SA-201a · Module 1
Layered Architecture
4 min read
Layered architecture is the default. When someone says "standard enterprise application," they are describing layers: presentation, business logic, data access, persistence. Each layer communicates only with the layer directly below it. The pattern is old because it works. It organizes complexity into manageable slices that can be developed, tested, and maintained independently. Most applications start here — and for many applications, this is where they should stay.
- Strengths Simplicity. Separation of concerns. Each layer has a clear responsibility. Developers can work on the business logic without touching the data layer. The presentation can be redesigned without rewriting the API. Teams can specialize by layer. Testing is straightforward — mock the layer below and test the layer above.
- Weaknesses Every request traverses all layers, even when the lower layers add no value for that request. The layers create a deployment monolith — changing one layer requires redeploying the entire stack. Scaling is all-or-nothing.
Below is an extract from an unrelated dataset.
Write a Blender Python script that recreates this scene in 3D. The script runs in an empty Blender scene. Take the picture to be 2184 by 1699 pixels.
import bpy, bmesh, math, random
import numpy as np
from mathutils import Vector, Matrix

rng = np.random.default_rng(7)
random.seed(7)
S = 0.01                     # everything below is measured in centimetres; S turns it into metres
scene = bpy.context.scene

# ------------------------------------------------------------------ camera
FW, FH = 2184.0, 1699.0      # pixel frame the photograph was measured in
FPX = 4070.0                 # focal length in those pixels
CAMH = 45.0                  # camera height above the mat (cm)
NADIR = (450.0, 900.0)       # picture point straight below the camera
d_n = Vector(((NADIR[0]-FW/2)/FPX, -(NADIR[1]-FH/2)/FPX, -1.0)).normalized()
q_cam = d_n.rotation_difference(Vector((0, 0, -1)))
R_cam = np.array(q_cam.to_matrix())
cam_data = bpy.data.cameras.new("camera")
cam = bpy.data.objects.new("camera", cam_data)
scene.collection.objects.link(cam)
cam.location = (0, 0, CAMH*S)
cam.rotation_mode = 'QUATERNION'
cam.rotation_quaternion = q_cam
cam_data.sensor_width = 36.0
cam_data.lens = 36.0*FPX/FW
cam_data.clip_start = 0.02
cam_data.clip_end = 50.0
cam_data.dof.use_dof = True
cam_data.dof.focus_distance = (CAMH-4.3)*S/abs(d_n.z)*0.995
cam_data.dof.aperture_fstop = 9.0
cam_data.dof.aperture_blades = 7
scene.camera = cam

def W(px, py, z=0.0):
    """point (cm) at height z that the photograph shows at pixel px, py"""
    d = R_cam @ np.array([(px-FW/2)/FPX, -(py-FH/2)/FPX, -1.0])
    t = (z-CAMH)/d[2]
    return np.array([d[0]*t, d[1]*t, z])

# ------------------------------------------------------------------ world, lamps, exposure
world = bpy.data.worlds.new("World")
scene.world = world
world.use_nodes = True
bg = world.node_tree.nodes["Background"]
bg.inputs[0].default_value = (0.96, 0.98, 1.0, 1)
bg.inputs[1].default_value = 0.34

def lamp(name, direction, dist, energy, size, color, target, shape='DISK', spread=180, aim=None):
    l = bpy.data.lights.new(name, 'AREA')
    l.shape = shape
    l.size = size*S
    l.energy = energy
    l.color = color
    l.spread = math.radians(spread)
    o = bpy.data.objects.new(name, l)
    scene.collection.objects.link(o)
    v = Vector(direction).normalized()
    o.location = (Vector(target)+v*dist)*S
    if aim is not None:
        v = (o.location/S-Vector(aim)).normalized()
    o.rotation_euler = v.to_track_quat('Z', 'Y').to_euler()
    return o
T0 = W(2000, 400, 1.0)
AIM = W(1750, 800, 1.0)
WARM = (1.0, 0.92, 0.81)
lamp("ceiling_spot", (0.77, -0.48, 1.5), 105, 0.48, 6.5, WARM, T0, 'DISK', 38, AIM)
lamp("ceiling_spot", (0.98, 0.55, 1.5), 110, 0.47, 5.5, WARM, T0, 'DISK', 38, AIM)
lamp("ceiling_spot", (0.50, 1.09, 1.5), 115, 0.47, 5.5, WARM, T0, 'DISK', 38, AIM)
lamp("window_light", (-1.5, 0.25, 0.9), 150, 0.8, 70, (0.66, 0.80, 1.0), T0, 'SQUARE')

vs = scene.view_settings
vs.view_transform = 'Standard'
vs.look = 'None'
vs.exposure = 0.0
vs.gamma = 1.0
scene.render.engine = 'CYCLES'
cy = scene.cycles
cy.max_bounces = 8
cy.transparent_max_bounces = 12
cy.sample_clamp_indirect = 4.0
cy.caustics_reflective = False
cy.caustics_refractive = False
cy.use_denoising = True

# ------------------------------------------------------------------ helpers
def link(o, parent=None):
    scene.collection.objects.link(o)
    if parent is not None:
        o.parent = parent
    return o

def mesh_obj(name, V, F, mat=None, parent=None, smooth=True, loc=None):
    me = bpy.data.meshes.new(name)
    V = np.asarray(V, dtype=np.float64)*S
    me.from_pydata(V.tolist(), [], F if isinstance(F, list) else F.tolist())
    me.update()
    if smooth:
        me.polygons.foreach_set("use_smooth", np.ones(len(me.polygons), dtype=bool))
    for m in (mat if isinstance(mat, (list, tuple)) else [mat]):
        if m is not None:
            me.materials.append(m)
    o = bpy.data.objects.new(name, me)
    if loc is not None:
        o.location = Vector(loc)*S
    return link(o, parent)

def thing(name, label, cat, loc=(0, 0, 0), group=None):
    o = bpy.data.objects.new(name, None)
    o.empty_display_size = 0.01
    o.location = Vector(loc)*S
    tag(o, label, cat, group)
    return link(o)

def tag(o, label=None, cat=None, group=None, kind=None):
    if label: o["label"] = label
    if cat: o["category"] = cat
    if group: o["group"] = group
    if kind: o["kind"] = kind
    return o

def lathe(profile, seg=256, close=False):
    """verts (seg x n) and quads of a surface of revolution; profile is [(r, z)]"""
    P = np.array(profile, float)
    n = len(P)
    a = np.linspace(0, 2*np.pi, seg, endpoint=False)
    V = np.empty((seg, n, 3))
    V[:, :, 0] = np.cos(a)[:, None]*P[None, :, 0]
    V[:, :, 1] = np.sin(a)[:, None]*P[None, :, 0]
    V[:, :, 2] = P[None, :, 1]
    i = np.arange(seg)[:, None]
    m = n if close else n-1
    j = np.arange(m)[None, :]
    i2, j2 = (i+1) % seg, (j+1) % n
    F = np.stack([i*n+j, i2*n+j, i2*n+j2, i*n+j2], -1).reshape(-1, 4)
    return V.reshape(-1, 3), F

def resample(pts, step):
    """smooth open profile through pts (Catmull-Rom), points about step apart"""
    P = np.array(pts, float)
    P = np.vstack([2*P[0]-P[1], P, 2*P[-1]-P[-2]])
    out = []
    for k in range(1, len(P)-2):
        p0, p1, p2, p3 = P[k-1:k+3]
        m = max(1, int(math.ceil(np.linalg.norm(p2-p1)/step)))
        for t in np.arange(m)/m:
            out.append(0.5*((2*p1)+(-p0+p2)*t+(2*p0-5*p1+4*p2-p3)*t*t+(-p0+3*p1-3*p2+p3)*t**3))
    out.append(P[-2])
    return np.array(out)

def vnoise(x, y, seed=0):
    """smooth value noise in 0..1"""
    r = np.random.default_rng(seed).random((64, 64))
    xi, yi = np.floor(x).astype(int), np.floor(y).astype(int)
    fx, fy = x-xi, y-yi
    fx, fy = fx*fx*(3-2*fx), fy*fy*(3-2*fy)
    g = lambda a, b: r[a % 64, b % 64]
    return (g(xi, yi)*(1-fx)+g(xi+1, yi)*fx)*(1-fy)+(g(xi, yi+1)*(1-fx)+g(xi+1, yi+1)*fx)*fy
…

If the business logic layer is the bottleneck, you cannot scale it independently without restructuring.
- When to Use Small-to-medium applications with predictable request patterns. Internal tools, CRUD applications, admin dashboards. When the team is small and the deployment target is a single server or serverless function. When simplicity matters more than scalability.
- When to Avoid High-scale applications where different components have different scaling needs. Real-time processing systems where the overhead of layer traversal adds unacceptable latency. When the application has distinct bounded contexts that would benefit from independent deployment.